In that motion, the defendant’s request for modification concerned his child support obligations and visitation rights. In May, 1997, the defendant filed a revised motion to modify that added a request to modify or terminate his alimony obligation to the plaintiff.

The plaintiff subsequently filed a motion to reargue, asking the court, inter alia, to rule on the motion for contempt. The trial court denied the *227motion to reargue in its entirely, and the plaintiff did not take any further steps with regard to the motion.

The trial court also found an arrearage owed by the defendant l'or child support and alimony and, as a result, ordered him to pay $55 per week to the plaintiff.

The defendant testified on cross-examination:

“Q. I noticed that your financial affidavit does not reflect the apartment that you receive at no cost. Could you explain for us why you have not listed that as in-kind compensation?
“A. Because I’m forced to live there as part of the job and it’s not where I would live if I had a choice.”
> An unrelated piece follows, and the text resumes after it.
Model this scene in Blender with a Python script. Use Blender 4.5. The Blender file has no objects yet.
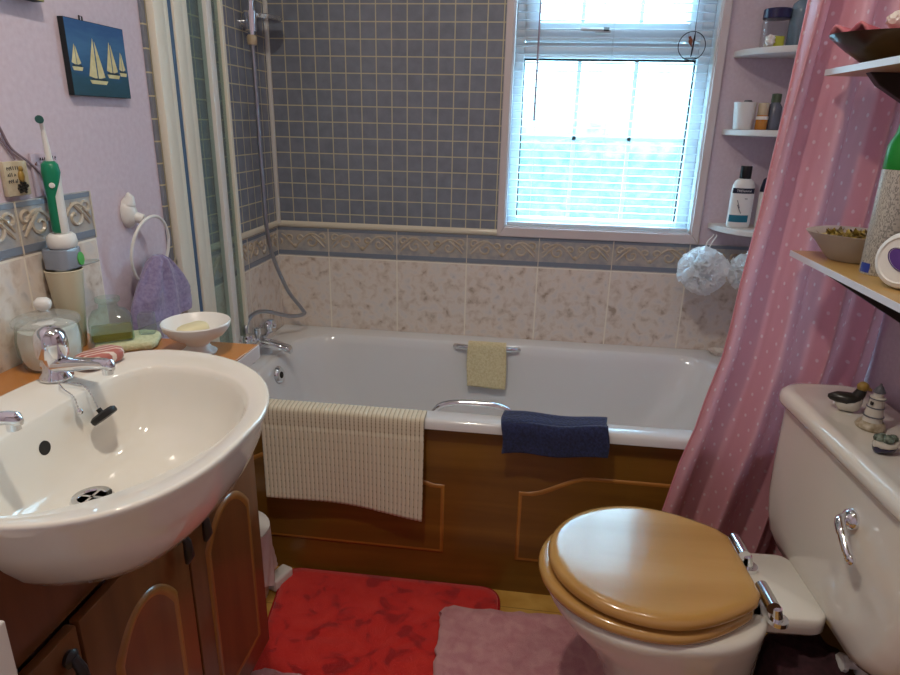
import bpy, bmesh, math, random
from mathutils import Vector, Matrix, noise
random.seed(7)
C = bpy.context.scene.collection
PI = math.pi
# ------------------------------------------------------------------ camera
SC = bpy.context.scene
cam_d = bpy.data.cameras.new('camera')
cam = bpy.data.objects.new('camera', cam_d)
C.objects.link(cam)
def cam_axes(pitch, yaw, roll):
    cy, sy = math.cos(yaw), math.sin(yaw)
    f = Vector((-sy*math.cos(pitch), cy*math.cos(pitch), -math.sin(pitch)))
    rt = Vector((cy, sy, 0)); up = rt.cross(f)
    r = rt*math.cos(roll)+up*math.sin(roll); u = -rt*math.sin(roll)+up*math.cos(roll)
    return r, u, f
r_, u_, f_ = cam_axes(math.radians(18.632), math.radians(7.046), math.radians(1.306))
cam.matrix_world = Matrix(((r_.x, u_.x, -f_.x, .915), (r_.y, u_.y, -f_.y, -2.2158),
                           (r_.z, u_.z, -f_.z, 1.2726), (0, 0, 0, 1)))
cam_d.sensor_width = 36; cam_d.lens = 636.83*36/900; cam_d.clip_start = .02
SC.camera = cam
# ------------------------------------------------------------------ world, lights, exposure
w = bpy.data.worlds.new('overcast_sky'); SC.world = w; w.use_nodes = True
bg = w.node_tree.nodes['Background']
_t = w.node_tree; _tc = _t.nodes.new('ShaderNodeTexCoord'); _sp = _t.nodes.new('ShaderNodeSeparateXYZ')
_nz = _t.nodes.new('ShaderNodeTexNoise'); _nz.inputs['Scale'].default_value = 9; _nz.inputs['Detail'].default_value = 5
_ma = _t.nodes.new('ShaderNodeMath'); _ma.operation = 'MULTIPLY_ADD'; _ma.inputs[1].default_value = .16
_mp = _t.nodes.new('ShaderNodeMapRange'); _mp.inputs['From Min'].default_value = -.25; _mp.inputs['From Max'].default_value = .35
_cr = _t.nodes.new('ShaderNodeValToRGB')
for _k, (_p, _c) in enumerate(((.50, (.17, .40, .43)), (.80, (.33, .58, .60)), (.97, (4.3, 7.3, 9.6)))):
    if _k > 1: _cr.color_ramp.elements.new(.5)
    _e = _cr.color_ramp.elements[_k]; _e.position = _p; _e.color = (*_c, 1)
_t.links.new(_tc.outputs['Generated'], _sp.inputs[0]); _t.links.new(_tc.outputs['Generated'], _nz.inputs['Vector'])
_t.links.new(_nz.outputs['Fac'], _ma.inputs[0]); _t.links.new(_sp.outputs['Z'], _ma.inputs[2])
_t.links.new(_ma.outputs[0], _mp.inputs['Value']); _t.links.new(_mp.outputs[0], _cr.inputs['Fac']); _t.links.new(_cr.outputs['Color'], bg.inputs[0])
bg.inputs[1].default_value = 2.1
def light(name, kind, loc, energy, color, size, rot=(0, 0, 0), sy=None):
    d = bpy.data.lights.new(name, kind); d.energy = energy; d.color = color
    if kind == 'AREA':
        d.size = size
        if sy: d.shape = 'RECTANGLE'; d.size_y = sy
        else: d.shape = 'DISK'
    else: d.shadow_soft_size = size
    o = bpy.data.objects.new(name, d); C.objects.link(o); o.location = loc; o.rotation_euler = rot
    return o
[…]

General Statutes § 46b-215b (a) provides in relevant part: “[A]ny updated guidelines issued pursuant to section 46b-215a shall be considered in all determinations of child support amounts . . . within the state.” The guidelines are set forth at §§ 46b-215a-l through 46b-215a-5 of the Regulations of Connecticut State Agencies.

Because we reverse the judgment and remand the case for a new hearing, we need not reach the plaintiffs challenges to the factual findings of the trial court as specified in footnote 2.